A police forensic expert enters a building where Daniela Klette, a 65-year-old alleged member of the notorious Red Army Faction (RAF) militant group, was arrested after decades on the run, in Berlin on Tuesday. (Photo: Reuters)
A police forensic expert enters a building where Daniela Klette, a 65-year-old alleged member of the notorious Red Army Faction (RAF) militant group, was arrested after decades on the run, in Berlin on Tuesday. (Photo: Reuters)

BERLIN - Daniela Klette, a member of the notorious Red Army Faction militant group, has been arrested in Berlin after decades on the run from armed robbery and attempted murder charges, prosecutors said on Tuesday.

The arrest came after a police appeal for information about three Red Army Faction (RAF) fugitives on a popular TV crime show two weeks ago that yielded 250 tip-offs.

Markus Heusler, the prosecutor on the case, confirmed that Klette, 65, was arrested on Monday. She, along with the two other remaining fugitives from the gang, Burkhard Garweg and Ernst-Volker Staub, belong to the group’s so-called third generation.

Der Spiegel newspaper reported that police found ammunition in the apartment block in Berlin’s central Kreuzberg district where Klette was detained.

Founded in 1970 by Andreas Baader and Ulrike Meinhof among others, the first generation of the far-left RAF emerged from German student protests against the Vietnam War.

The group took hostages and murdered at least 33 people, including public officials, police officers, business leaders and US soldiers, during the height of its activity in the 1970s. It was also referred to at the time as the Baader-Meinhof Gang.

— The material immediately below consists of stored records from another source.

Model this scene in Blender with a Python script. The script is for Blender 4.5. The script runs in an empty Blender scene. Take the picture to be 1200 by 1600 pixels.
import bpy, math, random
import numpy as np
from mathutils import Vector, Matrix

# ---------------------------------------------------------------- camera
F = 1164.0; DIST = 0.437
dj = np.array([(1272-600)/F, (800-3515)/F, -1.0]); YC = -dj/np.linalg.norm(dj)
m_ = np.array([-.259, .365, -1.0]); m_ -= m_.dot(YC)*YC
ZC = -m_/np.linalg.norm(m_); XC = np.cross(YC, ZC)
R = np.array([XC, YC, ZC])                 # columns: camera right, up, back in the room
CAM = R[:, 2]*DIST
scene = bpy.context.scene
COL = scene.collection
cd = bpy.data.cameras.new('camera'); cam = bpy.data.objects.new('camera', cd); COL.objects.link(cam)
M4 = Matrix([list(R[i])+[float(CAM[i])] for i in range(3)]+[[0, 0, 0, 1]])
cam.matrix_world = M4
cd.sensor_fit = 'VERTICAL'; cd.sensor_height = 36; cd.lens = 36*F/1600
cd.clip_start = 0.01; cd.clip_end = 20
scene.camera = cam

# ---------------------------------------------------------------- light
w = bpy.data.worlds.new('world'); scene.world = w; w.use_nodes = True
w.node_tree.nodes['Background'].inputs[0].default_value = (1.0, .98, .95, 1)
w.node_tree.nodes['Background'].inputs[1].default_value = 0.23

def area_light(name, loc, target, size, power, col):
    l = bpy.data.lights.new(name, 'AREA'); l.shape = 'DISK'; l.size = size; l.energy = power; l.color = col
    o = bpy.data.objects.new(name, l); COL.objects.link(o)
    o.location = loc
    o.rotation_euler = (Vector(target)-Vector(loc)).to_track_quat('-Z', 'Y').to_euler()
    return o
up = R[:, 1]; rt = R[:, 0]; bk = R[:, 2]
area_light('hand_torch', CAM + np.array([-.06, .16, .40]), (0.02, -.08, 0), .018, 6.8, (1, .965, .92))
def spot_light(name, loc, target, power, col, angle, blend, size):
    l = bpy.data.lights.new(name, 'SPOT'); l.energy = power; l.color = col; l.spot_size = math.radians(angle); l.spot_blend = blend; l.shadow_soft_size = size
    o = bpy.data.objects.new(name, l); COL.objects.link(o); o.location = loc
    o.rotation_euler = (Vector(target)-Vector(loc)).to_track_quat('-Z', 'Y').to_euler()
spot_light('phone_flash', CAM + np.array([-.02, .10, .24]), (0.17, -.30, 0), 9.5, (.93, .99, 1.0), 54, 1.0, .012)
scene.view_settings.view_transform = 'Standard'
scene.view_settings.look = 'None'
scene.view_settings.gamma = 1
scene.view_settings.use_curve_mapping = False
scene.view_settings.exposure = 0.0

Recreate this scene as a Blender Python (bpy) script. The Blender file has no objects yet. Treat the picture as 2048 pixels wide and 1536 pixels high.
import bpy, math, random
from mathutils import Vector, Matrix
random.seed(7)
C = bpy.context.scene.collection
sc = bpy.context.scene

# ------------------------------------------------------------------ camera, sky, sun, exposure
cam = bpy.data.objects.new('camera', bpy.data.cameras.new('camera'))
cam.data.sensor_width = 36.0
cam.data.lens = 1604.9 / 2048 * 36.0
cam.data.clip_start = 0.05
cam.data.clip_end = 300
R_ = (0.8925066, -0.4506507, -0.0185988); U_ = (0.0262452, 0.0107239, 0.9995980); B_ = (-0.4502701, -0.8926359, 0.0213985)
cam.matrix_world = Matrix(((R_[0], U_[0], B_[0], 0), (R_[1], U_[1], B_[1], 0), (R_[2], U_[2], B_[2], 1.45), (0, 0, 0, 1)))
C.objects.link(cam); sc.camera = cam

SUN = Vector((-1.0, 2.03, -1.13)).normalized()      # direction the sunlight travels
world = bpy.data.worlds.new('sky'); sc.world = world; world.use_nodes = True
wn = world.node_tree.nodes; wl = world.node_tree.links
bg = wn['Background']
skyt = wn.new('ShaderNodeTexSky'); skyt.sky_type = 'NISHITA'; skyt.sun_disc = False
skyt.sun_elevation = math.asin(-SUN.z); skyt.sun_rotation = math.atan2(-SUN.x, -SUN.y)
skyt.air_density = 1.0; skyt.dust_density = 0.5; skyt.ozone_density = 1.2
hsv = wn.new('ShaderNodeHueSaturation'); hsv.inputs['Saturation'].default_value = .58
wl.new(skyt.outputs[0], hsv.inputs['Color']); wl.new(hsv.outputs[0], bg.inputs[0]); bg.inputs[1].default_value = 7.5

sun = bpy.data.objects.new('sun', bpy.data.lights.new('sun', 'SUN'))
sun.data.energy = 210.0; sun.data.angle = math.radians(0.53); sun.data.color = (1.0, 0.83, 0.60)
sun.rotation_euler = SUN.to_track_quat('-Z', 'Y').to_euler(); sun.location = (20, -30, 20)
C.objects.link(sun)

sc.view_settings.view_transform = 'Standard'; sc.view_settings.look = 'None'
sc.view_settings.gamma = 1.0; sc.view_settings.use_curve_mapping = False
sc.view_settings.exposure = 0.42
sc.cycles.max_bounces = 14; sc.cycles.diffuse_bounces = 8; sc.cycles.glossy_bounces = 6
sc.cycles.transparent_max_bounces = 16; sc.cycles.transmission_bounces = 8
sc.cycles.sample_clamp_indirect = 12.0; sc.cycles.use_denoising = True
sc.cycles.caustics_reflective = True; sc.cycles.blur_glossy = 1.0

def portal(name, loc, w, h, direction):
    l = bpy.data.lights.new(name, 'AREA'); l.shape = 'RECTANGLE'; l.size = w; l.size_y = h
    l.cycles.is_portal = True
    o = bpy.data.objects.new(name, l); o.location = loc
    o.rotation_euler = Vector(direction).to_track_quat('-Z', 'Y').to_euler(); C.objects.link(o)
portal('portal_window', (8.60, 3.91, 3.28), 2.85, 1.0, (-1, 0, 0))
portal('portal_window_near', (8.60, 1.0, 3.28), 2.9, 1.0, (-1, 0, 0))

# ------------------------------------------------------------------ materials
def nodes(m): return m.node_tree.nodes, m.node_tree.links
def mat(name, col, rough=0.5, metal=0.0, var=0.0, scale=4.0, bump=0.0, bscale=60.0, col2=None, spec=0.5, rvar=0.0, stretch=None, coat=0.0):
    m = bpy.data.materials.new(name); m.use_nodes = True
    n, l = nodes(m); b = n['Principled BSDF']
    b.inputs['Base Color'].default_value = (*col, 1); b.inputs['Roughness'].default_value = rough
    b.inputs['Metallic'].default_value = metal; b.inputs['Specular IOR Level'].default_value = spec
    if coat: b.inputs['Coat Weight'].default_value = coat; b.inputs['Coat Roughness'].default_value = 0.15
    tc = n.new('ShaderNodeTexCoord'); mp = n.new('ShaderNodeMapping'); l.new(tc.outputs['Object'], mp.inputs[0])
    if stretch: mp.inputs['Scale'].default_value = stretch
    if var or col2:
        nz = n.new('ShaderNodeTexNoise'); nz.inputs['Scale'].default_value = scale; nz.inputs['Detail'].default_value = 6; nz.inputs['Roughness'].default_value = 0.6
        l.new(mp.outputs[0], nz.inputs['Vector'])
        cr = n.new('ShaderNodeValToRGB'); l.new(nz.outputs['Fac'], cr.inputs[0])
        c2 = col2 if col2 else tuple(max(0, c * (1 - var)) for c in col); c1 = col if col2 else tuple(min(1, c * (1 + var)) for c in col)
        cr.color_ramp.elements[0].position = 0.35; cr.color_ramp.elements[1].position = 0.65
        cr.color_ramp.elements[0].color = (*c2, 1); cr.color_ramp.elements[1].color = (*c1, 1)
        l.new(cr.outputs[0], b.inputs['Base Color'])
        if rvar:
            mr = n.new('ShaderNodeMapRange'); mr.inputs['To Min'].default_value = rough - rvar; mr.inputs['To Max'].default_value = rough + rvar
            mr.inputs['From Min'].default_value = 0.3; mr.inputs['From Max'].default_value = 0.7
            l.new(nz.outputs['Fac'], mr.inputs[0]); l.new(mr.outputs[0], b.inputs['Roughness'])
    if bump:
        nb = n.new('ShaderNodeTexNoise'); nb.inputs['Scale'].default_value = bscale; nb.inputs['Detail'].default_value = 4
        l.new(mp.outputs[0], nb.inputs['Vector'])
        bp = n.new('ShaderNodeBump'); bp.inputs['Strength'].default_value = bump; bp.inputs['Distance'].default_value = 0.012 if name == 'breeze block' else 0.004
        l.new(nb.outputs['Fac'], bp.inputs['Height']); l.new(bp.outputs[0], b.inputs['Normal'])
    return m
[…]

The charges facing Klette, along with Garweg and Staub, relate to millions of euros’ worth of armed robberies and at least one attempted murder committed between 1999 and 2016.

But these crimes were not committed in RAF’s name: the group wound itself up in 1998, sending an anonymous letter to Reuters’ office in Cologne in which the remaining members declared that “the urban guerrilla group in the form of the RAF is now history”.